● **What you should do**
Restate, exactly and only, the lines from the first through the line containing "scene.camera = cam".

· · ·

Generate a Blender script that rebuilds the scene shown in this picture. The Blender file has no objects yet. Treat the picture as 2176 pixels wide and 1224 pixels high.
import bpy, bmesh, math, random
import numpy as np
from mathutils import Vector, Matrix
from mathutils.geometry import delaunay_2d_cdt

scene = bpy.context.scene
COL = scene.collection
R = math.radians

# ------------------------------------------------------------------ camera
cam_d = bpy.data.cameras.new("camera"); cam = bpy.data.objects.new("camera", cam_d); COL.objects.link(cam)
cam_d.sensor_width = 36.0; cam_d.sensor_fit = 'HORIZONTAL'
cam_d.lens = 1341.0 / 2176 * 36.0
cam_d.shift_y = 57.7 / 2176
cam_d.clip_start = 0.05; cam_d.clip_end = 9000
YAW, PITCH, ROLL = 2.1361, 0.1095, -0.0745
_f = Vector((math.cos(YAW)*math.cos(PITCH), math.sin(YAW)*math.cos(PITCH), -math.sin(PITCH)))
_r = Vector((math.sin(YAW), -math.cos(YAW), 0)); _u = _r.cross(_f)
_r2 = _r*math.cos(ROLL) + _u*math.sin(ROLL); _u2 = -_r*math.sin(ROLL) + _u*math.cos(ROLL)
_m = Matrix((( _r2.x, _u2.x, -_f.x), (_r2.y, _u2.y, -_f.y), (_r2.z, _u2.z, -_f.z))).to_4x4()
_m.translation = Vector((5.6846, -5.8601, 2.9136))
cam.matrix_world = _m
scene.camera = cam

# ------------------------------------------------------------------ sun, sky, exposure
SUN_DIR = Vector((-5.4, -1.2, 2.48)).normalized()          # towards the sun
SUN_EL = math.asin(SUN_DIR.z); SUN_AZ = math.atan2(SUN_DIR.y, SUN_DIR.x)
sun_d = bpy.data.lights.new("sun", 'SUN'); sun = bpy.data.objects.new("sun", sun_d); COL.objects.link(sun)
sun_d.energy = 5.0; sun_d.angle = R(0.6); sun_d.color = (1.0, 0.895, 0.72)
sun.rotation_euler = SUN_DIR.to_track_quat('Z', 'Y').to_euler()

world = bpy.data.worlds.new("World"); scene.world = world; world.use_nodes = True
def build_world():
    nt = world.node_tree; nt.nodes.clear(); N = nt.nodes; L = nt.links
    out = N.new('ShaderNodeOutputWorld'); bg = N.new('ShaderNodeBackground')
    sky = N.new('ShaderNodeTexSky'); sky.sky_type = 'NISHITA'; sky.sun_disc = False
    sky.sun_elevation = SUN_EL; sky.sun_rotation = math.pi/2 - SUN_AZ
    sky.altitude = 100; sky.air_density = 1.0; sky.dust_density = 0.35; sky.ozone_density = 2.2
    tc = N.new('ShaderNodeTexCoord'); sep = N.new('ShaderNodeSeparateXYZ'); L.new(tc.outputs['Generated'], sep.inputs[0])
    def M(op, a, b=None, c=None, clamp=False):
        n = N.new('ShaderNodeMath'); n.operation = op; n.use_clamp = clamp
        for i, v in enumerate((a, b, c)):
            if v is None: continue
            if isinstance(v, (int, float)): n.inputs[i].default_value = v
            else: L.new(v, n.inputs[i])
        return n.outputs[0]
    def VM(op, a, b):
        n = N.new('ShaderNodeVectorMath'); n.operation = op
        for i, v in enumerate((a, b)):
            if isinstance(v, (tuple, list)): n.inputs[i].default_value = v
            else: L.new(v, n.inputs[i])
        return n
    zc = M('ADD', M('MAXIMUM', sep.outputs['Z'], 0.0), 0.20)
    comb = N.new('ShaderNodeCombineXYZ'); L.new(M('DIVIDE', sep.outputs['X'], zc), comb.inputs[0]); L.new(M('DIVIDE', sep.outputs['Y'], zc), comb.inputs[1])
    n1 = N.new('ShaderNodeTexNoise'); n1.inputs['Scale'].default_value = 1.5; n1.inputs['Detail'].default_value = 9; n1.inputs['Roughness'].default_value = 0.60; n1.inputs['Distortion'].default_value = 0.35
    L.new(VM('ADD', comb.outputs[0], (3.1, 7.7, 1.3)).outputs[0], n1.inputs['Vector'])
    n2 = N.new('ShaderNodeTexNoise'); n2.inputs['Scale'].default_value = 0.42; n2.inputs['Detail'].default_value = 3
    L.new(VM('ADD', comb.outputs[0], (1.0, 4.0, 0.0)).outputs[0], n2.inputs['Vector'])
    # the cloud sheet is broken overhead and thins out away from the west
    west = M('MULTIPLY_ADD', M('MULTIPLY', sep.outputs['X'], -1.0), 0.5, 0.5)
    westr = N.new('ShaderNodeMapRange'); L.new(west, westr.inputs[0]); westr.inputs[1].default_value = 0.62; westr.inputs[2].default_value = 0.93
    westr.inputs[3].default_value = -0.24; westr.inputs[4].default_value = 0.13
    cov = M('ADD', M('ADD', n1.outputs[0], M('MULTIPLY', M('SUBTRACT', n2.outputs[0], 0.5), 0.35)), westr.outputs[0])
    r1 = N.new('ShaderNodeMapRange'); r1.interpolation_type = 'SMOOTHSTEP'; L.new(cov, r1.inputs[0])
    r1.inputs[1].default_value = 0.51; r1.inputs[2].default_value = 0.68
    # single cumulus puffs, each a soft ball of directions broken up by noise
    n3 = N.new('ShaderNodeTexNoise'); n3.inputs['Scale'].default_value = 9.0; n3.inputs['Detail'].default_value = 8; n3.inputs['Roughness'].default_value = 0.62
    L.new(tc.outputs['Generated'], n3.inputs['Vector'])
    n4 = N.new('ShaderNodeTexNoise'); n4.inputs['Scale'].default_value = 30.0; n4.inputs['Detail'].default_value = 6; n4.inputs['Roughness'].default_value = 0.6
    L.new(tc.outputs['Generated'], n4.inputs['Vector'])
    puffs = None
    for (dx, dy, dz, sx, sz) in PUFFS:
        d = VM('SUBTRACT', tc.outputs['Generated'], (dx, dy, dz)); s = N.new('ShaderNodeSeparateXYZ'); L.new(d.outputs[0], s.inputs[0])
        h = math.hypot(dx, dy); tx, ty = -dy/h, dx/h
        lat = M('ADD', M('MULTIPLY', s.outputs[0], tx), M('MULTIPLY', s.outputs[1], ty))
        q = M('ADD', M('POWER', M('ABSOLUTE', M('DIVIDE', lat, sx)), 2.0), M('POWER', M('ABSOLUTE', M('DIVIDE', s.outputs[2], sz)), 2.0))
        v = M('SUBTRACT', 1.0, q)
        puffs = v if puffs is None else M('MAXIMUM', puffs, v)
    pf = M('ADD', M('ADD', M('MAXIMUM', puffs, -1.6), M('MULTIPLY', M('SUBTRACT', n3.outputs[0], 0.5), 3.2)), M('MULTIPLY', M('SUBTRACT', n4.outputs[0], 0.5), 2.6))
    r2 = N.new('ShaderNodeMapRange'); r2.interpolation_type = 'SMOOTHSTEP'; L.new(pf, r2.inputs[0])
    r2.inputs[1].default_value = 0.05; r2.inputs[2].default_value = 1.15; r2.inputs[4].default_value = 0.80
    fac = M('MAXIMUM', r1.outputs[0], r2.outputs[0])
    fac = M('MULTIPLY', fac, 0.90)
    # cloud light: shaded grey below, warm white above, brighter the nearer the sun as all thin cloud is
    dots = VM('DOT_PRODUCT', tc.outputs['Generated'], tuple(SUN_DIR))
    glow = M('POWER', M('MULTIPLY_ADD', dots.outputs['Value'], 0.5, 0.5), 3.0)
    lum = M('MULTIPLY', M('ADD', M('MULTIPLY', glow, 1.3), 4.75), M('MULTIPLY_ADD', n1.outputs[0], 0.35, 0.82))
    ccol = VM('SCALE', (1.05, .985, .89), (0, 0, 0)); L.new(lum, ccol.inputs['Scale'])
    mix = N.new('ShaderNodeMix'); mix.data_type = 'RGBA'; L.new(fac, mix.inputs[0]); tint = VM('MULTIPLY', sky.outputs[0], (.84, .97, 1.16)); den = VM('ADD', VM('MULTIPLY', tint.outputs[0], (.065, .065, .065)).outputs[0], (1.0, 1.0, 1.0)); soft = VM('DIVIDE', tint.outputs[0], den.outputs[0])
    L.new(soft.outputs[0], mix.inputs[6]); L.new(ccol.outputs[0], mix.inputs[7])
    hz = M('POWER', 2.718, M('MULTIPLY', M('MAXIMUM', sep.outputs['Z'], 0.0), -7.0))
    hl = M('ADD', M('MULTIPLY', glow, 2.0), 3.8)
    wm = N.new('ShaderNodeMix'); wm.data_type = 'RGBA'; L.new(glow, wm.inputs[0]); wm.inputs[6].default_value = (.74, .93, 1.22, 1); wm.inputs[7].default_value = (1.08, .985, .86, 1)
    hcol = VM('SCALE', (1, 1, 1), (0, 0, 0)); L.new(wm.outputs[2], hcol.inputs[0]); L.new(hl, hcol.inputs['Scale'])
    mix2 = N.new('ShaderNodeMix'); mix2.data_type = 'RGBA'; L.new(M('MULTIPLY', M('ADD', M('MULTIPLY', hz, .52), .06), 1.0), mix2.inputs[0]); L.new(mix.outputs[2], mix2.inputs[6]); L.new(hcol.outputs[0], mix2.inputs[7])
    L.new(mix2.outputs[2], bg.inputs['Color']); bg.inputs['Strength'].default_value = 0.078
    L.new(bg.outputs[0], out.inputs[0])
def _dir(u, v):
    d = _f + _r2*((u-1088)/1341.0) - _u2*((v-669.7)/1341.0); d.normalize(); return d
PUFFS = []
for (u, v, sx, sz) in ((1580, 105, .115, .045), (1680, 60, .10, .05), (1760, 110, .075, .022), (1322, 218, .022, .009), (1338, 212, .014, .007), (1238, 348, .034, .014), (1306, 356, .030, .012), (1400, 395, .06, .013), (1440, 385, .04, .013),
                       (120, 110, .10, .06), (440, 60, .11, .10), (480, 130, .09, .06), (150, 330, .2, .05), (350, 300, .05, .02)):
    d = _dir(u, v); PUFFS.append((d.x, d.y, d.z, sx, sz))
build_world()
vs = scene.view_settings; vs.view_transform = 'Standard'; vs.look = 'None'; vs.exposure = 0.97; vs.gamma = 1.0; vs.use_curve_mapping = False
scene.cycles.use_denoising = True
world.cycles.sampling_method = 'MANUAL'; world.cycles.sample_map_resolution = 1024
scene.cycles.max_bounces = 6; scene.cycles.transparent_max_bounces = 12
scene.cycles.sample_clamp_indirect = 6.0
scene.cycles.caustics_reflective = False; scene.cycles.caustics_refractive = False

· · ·

● **Answer in full**
Generate a Blender script that rebuilds the scene shown in this picture. The Blender file has no objects yet. Treat the picture as 2176 pixels wide and 1224 pixels high.
import bpy, bmesh, math, random
import numpy as np
from mathutils import Vector, Matrix
from mathutils.geometry import delaunay_2d_cdt

scene = bpy.context.scene
COL = scene.collection
R = math.radians

# ------------------------------------------------------------------ camera
cam_d = bpy.data.cameras.new("camera"); cam = bpy.data.objects.new("camera", cam_d); COL.objects.link(cam)
cam_d.sensor_width = 36.0; cam_d.sensor_fit = 'HORIZONTAL'
cam_d.lens = 1341.0 / 2176 * 36.0
cam_d.shift_y = 57.7 / 2176
cam_d.clip_start = 0.05; cam_d.clip_end = 9000
YAW, PITCH, ROLL = 2.1361, 0.1095, -0.0745
_f = Vector((math.cos(YAW)*math.cos(PITCH), math.sin(YAW)*math.cos(PITCH), -math.sin(PITCH)))
_r = Vector((math.sin(YAW), -math.cos(YAW), 0)); _u = _r.cross(_f)
_r2 = _r*math.cos(ROLL) + _u*math.sin(ROLL); _u2 = -_r*math.sin(ROLL) + _u*math.cos(ROLL)
_m = Matrix((( _r2.x, _u2.x, -_f.x), (_r2.y, _u2.y, -_f.y), (_r2.z, _u2.z, -_f.z))).to_4x4()
_m.translation = Vector((5.6846, -5.8601, 2.9136))
cam.matrix_world = _m
scene.camera = cam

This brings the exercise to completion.